Today’s task: Writing East (Iain Macleod Higgins, University of Pennsylvania Press, 1997).
Okay, the amount of self-scrutiny involved in this entry is crazy. Of course I haven’t got anything bad to say about it – it’s brilliant, and I actually feel like I understand it, which is marvelous to say the least. But can I just say (hi Dr. Higgins!) that it feels weird to comment on scholarship written by your supervisor?
I think it’s exacerbated by my general feeling of “who the hell am I to pursue an MA in English”. Let’s be honest. I’ve known from the start that I have no more than a fleeting interest in academia, and that only as something to observe – not something in which to participate. This is not a career-driven degree, nor is it even remotely related to my “real” work. I’m doing this out of love (seriously, don’t laugh) and though that is precisely what I need to validate my studies in my own mind, it typically gets me laughed out of the room by people with serious academic ambition.
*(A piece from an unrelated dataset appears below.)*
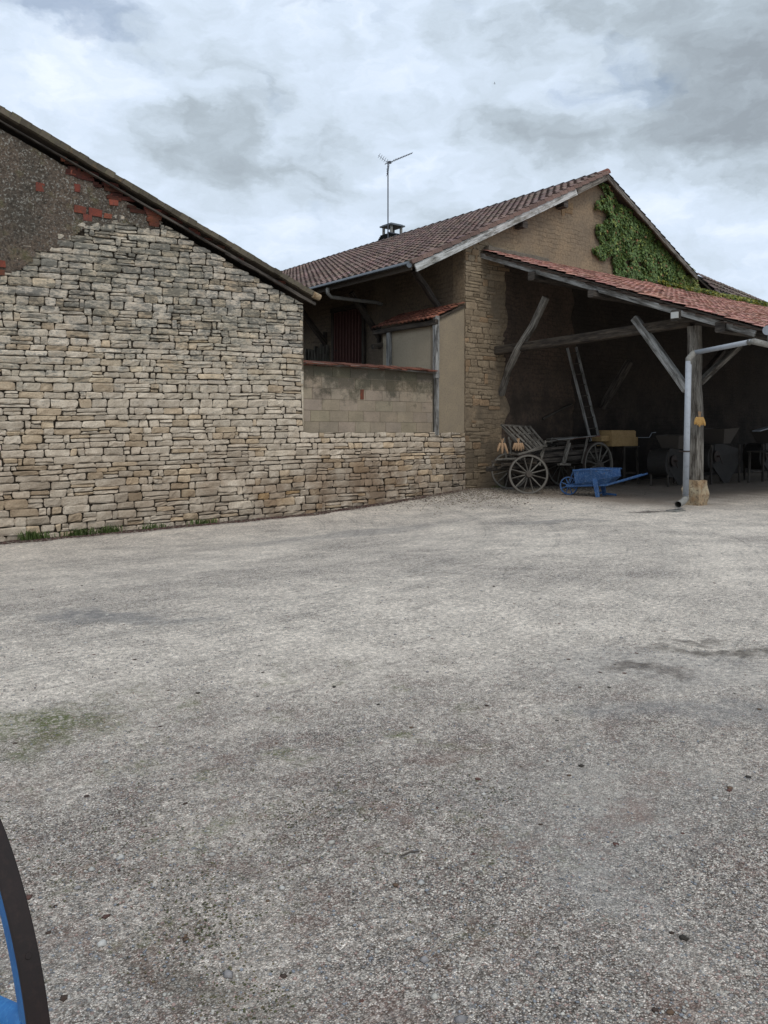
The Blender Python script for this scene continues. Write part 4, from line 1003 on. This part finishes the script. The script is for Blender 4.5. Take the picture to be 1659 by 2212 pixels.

What I mean to say is, I have a crisis of self-doubt just about every time I attempt to express an opinion about anything, because my level of academic street cred is low, man. But two things make the issue deeper. The first is that I’m commenting on something written by someone I know, who is often across the desk or on the other end of an email – someone whom I respect, who knows far more about this text than I ever will. That makes me feel strange. The second is that quite honestly, there is an art and a sort of poetry to the writing in this book that (to my mind) elevates it above all the other desiccated pieces of scholarship I work through each day. Somehow that changes things too.
All this anxiety is totally unnecessary at this particular moment, however, because I have nothing to say about it! Yes, my friends, I had an utterly unproductive day.
I read the first few chapters of Writing East in a Toronto snowstorm this past February, where I was visiting dear friends. Unfortunately “my” room in their house has a wall-to-wall and floor-to-ceiling shelf of amazing literature, so I got distracted and dropped off in the middle of the fifth chapter to pick up some pretty novels. Today I decided to start from the beginning.
At this particular moment, I am in Koeye, and I am taking care of a group of fifteen kids who are participating in a leadership camp. I skimmed over the introduction while my biscuits were in the oven and my glup stew was simmering (a thick, brothy dish full of fresh veggies and salmon cooked over an open fire – smoky and wonderful). However, I suspect I am still working some Haitian bug out of my system after my spectacular illness in Croix des Bouquets, and by late afternoon, I was waning.
I walked out to a lookout point that affords an unparalleled view of Fitzhugh and Hakai Pass, with the deepening blue sky and the dark blue water rushing together at the horizon line. I nestled into the moss under a huge old spruce tree, idly thumbing through the pages of the second chapter as I basked in the last sweet bits of sunshine trembling on the breeze. But I became completely distracted by an amazing fact:
The fat, ripe salal berries out on the point are the precise shade of blue shared by the cover of my copy of Writing East. It’s flawless. So I kept picking handfuls of berries to compare them, then slowly eating them as I watched humpback whales work the channel, and picking more just to double check. I will admit to a few purple stains on the paper, and a couple of unfortunate blackflies crushed between the pages. It’s true: the book belongs to Koeye now.
Anyhow, I eventually curled up like a dry leaf in the lee of a mossy log and fell hard asleep with the book for a pillow. I woke up refreshed but sunburned after a bizarre (if fitting) dream about how nice it would be to have a single large foot to give me shade from the sun. I waited until all my whales were holding their breath under water, then made my way back into the lodge to grab a cup of tea before falling into bed to sleep off the rest of this queasy mess. So, goodnight – I’ll revisit Writing East when my body and mind re-learn to work cooperatively.